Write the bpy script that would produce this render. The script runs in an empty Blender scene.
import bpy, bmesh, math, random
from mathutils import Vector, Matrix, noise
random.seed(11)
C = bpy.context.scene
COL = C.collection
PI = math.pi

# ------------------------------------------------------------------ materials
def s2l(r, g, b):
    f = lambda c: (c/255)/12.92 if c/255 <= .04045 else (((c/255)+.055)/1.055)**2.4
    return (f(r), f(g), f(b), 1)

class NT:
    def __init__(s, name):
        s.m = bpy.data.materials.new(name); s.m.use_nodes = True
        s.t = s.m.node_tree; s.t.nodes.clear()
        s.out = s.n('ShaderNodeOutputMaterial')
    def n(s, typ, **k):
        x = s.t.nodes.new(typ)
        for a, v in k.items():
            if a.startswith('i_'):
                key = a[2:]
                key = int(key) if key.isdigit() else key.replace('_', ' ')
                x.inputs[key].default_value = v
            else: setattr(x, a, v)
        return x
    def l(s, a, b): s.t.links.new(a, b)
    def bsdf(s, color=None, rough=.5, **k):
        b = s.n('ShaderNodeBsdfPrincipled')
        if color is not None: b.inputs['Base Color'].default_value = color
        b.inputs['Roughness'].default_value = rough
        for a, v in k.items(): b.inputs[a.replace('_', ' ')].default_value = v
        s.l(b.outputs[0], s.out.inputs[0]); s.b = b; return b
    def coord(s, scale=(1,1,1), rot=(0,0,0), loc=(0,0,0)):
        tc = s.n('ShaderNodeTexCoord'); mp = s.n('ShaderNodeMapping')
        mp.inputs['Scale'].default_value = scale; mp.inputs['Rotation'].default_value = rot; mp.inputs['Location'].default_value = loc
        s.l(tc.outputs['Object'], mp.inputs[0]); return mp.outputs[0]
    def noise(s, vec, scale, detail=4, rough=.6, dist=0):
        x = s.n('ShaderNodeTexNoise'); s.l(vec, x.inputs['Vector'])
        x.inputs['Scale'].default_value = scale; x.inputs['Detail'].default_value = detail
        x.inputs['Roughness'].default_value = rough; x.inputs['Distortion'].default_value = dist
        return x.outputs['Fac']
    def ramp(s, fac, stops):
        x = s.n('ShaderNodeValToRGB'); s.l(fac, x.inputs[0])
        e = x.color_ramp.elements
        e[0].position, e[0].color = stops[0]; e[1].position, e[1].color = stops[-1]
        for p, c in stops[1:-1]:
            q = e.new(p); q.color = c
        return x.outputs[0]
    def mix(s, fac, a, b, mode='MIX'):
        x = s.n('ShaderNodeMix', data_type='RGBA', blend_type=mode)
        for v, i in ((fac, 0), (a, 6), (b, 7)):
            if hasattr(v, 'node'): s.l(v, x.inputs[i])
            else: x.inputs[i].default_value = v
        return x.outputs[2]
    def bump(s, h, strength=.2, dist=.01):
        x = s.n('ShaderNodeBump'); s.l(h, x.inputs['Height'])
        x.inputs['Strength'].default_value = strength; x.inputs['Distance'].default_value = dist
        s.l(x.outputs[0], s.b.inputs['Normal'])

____

-- PROBLEM REQUIREMENTS --
Print the material once more, exactly.

-- CORRECT OUTPUT --
Write the bpy script that would produce this render. The script runs in an empty Blender scene.
import bpy, bmesh, math, random
from mathutils import Vector, Matrix, noise
random.seed(11)
C = bpy.context.scene
COL = C.collection
PI = math.pi

# ------------------------------------------------------------------ materials
def s2l(r, g, b):
    f = lambda c: (c/255)/12.92 if c/255 <= .04045 else (((c/255)+.055)/1.055)**2.4
    return (f(r), f(g), f(b), 1)

class NT:
    def __init__(s, name):
        s.m = bpy.data.materials.new(name); s.m.use_nodes = True
        s.t = s.m.node_tree; s.t.nodes.clear()
        s.out = s.n('ShaderNodeOutputMaterial')
    def n(s, typ, **k):
        x = s.t.nodes.new(typ)
        for a, v in k.items():
            if a.startswith('i_'):
                key = a[2:]
                key = int(key) if key.isdigit() else key.replace('_', ' ')
                x.inputs[key].default_value = v
            else: setattr(x, a, v)
        return x
    def l(s, a, b): s.t.links.new(a, b)
    def bsdf(s, color=None, rough=.5, **k):
        b = s.n('ShaderNodeBsdfPrincipled')
        if color is not None: b.inputs['Base Color'].default_value = color
        b.inputs['Roughness'].default_value = rough
        for a, v in k.items(): b.inputs[a.replace('_', ' ')].default_value = v
        s.l(b.outputs[0], s.out.inputs[0]); s.b = b; return b
    def coord(s, scale=(1,1,1), rot=(0,0,0), loc=(0,0,0)):
        tc = s.n('ShaderNodeTexCoord'); mp = s.n('ShaderNodeMapping')
        mp.inputs['Scale'].default_value = scale; mp.inputs['Rotation'].default_value = rot; mp.inputs['Location'].default_value = loc
        s.l(tc.outputs['Object'], mp.inputs[0]); return mp.outputs[0]
    def noise(s, vec, scale, detail=4, rough=.6, dist=0):
        x = s.n('ShaderNodeTexNoise'); s.l(vec, x.inputs['Vector'])
        x.inputs['Scale'].default_value = scale; x.inputs['Detail'].default_value = detail
        x.inputs['Roughness'].default_value = rough; x.inputs['Distortion'].default_value = dist
        return x.outputs['Fac']
    def ramp(s, fac, stops):
        x = s.n('ShaderNodeValToRGB'); s.l(fac, x.inputs[0])
        e = x.color_ramp.elements
        e[0].position, e[0].color = stops[0]; e[1].position, e[1].color = stops[-1]
        for p, c in stops[1:-1]:
            q = e.new(p); q.color = c
        return x.outputs[0]
    def mix(s, fac, a, b, mode='MIX'):
        x = s.n('ShaderNodeMix', data_type='RGBA', blend_type=mode)
        for v, i in ((fac, 0), (a, 6), (b, 7)):
            if hasattr(v, 'node'): s.l(v, x.inputs[i])
            else: x.inputs[i].default_value = v
        return x.outputs[2]
    def bump(s, h, strength=.2, dist=.01):
        x = s.n('ShaderNodeBump'); s.l(h, x.inputs['Height'])
        x.inputs['Strength'].default_value = strength; x.inputs['Distance'].default_value = dist
        s.l(x.outputs[0], s.b.inputs['Normal'])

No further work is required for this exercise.